→ CHALLENGE: Restate the material word for word and leave out anything that is a picture.

================================

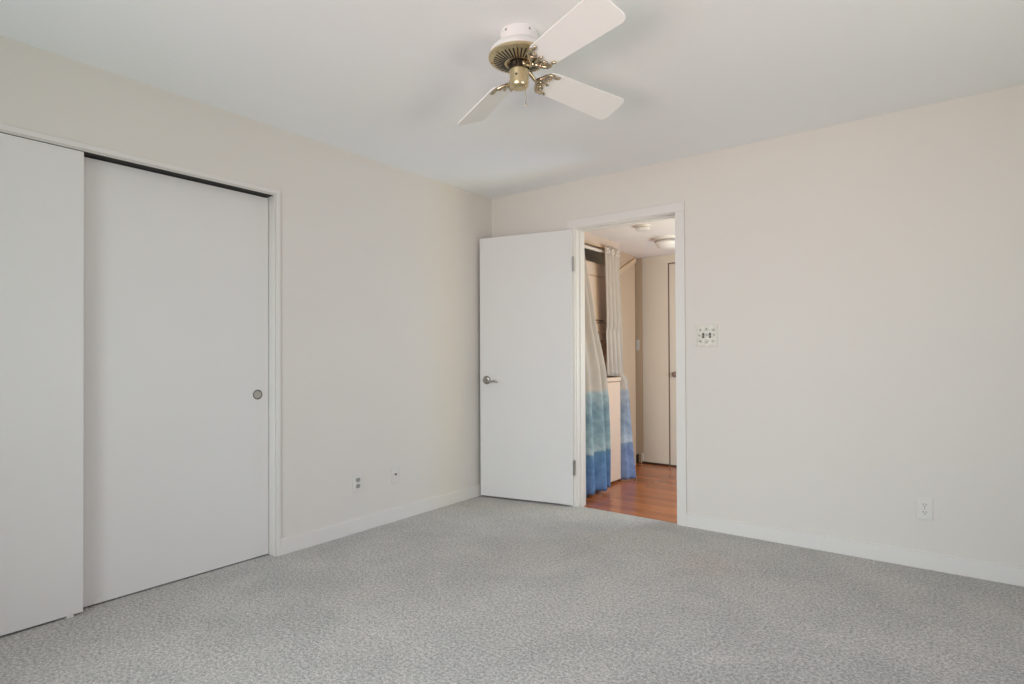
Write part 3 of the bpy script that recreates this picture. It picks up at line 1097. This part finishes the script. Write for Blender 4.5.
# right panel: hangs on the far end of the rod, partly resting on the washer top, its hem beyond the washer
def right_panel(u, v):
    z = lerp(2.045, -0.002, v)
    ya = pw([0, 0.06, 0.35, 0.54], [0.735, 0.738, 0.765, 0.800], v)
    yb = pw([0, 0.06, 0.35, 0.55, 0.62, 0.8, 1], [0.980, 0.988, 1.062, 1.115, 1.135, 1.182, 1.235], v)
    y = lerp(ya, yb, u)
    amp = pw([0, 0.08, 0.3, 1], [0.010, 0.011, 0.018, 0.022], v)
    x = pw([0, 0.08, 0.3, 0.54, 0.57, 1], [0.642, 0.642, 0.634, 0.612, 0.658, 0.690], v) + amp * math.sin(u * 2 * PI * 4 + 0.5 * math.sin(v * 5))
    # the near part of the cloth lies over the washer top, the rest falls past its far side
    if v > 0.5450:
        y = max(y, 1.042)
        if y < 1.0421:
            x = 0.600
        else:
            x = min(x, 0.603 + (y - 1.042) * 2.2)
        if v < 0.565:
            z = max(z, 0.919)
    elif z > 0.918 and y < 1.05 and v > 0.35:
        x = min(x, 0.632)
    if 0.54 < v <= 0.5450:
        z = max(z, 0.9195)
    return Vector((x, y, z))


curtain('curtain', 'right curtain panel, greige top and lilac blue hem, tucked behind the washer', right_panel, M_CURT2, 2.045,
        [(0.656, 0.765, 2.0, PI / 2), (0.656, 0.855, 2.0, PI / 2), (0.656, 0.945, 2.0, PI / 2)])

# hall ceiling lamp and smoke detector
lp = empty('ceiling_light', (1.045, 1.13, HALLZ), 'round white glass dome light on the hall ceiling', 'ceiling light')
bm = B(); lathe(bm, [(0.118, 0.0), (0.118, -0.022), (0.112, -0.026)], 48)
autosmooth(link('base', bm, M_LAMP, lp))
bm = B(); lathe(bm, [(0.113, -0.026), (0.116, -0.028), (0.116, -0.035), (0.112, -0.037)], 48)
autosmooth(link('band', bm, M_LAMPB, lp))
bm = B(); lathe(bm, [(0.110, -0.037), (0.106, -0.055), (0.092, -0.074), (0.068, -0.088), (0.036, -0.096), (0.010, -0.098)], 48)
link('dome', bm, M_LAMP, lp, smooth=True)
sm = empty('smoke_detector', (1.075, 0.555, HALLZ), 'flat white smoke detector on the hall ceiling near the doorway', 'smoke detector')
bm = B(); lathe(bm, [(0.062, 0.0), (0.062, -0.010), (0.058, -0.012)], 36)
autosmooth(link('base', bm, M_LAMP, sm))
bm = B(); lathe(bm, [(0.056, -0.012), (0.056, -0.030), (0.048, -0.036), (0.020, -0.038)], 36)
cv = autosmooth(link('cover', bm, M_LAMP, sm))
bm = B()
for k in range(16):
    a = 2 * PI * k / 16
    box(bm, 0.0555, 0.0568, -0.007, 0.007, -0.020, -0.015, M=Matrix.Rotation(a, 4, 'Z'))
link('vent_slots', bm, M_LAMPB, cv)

================================

→ EXPECTED ANSWER:
Write part 3 of the bpy script that recreates this picture. It picks up at line 1097. This part finishes the script. Write for Blender 4.5.
# right panel: hangs on the far end of the rod, partly resting on the washer top, its hem beyond the washer
def right_panel(u, v):
    z = lerp(2.045, -0.002, v)
    ya = pw([0, 0.06, 0.35, 0.54], [0.735, 0.738, 0.765, 0.800], v)
    yb = pw([0, 0.06, 0.35, 0.55, 0.62, 0.8, 1], [0.980, 0.988, 1.062, 1.115, 1.135, 1.182, 1.235], v)
    y = lerp(ya, yb, u)
    amp = pw([0, 0.08, 0.3, 1], [0.010, 0.011, 0.018, 0.022], v)
    x = pw([0, 0.08, 0.3, 0.54, 0.57, 1], [0.642, 0.642, 0.634, 0.612, 0.658, 0.690], v) + amp * math.sin(u * 2 * PI * 4 + 0.5 * math.sin(v * 5))
    # the near part of the cloth lies over the washer top, the rest falls past its far side
    if v > 0.5450:
        y = max(y, 1.042)
        if y < 1.0421:
            x = 0.600
        else:
            x = min(x, 0.603 + (y - 1.042) * 2.2)
        if v < 0.565:
            z = max(z, 0.919)
    elif z > 0.918 and y < 1.05 and v > 0.35:
        x = min(x, 0.632)
    if 0.54 < v <= 0.5450:
        z = max(z, 0.9195)
    return Vector((x, y, z))


curtain('curtain', 'right curtain panel, greige top and lilac blue hem, tucked behind the washer', right_panel, M_CURT2, 2.045,
        [(0.656, 0.765, 2.0, PI / 2), (0.656, 0.855, 2.0, PI / 2), (0.656, 0.945, 2.0, PI / 2)])

# hall ceiling lamp and smoke detector
lp = empty('ceiling_light', (1.045, 1.13, HALLZ), 'round white glass dome light on the hall ceiling', 'ceiling light')
bm = B(); lathe(bm, [(0.118, 0.0), (0.118, -0.022), (0.112, -0.026)], 48)
autosmooth(link('base', bm, M_LAMP, lp))
bm = B(); lathe(bm, [(0.113, -0.026), (0.116, -0.028), (0.116, -0.035), (0.112, -0.037)], 48)
autosmooth(link('band', bm, M_LAMPB, lp))
bm = B(); lathe(bm, [(0.110, -0.037), (0.106, -0.055), (0.092, -0.074), (0.068, -0.088), (0.036, -0.096), (0.010, -0.098)], 48)
link('dome', bm, M_LAMP, lp, smooth=True)
sm = empty('smoke_detector', (1.075, 0.555, HALLZ), 'flat white smoke detector on the hall ceiling near the doorway', 'smoke detector')
bm = B(); lathe(bm, [(0.062, 0.0), (0.062, -0.010), (0.058, -0.012)], 36)
autosmooth(link('base', bm, M_LAMP, sm))
bm = B(); lathe(bm, [(0.056, -0.012), (0.056, -0.030), (0.048, -0.036), (0.020, -0.038)], 36)
cv = autosmooth(link('cover', bm, M_LAMP, sm))
bm = B()
for k in range(16):
    a = 2 * PI * k / 16
    box(bm, 0.0555, 0.0568, -0.007, 0.007, -0.020, -0.015, M=Matrix.Rotation(a, 4, 'Z'))
link('vent_slots', bm, M_LAMPB, cv)